• [SHORT TASK]:
Repeat exactly the lines from the start through the line with "-.01)], .205, None, .055)", both ends included.

------ MATERIAL

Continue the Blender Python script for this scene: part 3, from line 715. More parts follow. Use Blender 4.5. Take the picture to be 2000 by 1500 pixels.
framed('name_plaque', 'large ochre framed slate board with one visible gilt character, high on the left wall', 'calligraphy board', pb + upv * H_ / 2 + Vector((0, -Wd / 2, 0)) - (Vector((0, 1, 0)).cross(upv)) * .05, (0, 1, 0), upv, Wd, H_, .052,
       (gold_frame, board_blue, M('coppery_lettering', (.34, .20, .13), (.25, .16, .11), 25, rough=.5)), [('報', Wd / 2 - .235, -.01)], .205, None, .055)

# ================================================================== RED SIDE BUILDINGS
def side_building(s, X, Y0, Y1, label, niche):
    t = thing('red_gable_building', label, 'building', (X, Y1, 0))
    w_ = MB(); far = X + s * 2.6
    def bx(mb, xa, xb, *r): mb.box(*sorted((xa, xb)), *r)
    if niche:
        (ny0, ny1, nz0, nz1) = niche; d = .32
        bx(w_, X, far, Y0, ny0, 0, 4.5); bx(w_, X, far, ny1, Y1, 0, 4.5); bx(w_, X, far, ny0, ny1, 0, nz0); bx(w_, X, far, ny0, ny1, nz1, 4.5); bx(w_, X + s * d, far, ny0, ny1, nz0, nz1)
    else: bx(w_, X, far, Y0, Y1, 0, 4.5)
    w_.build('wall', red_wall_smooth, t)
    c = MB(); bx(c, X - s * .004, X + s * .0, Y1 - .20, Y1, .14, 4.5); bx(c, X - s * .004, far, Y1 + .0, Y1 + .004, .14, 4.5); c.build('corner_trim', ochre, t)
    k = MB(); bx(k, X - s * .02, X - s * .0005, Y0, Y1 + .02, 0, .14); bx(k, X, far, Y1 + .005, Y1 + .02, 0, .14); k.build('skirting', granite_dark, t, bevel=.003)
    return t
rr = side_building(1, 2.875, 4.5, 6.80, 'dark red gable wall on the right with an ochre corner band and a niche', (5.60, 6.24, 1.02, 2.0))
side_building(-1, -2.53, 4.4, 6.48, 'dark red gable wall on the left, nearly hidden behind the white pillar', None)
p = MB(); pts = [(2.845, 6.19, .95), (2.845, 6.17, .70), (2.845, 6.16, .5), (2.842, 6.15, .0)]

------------

• [TASK RESPONSE]:
Continue the Blender Python script for this scene: part 3, from line 715. More parts follow. Use Blender 4.5. Take the picture to be 2000 by 1500 pixels.
framed('name_plaque', 'large ochre framed slate board with one visible gilt character, high on the left wall', 'calligraphy board', pb + upv * H_ / 2 + Vector((0, -Wd / 2, 0)) - (Vector((0, 1, 0)).cross(upv)) * .05, (0, 1, 0), upv, Wd, H_, .052,
       (gold_frame, board_blue, M('coppery_lettering', (.34, .20, .13), (.25, .16, .11), 25, rough=.5)), [('報', Wd / 2 - .235, -.01)], .205, None, .055)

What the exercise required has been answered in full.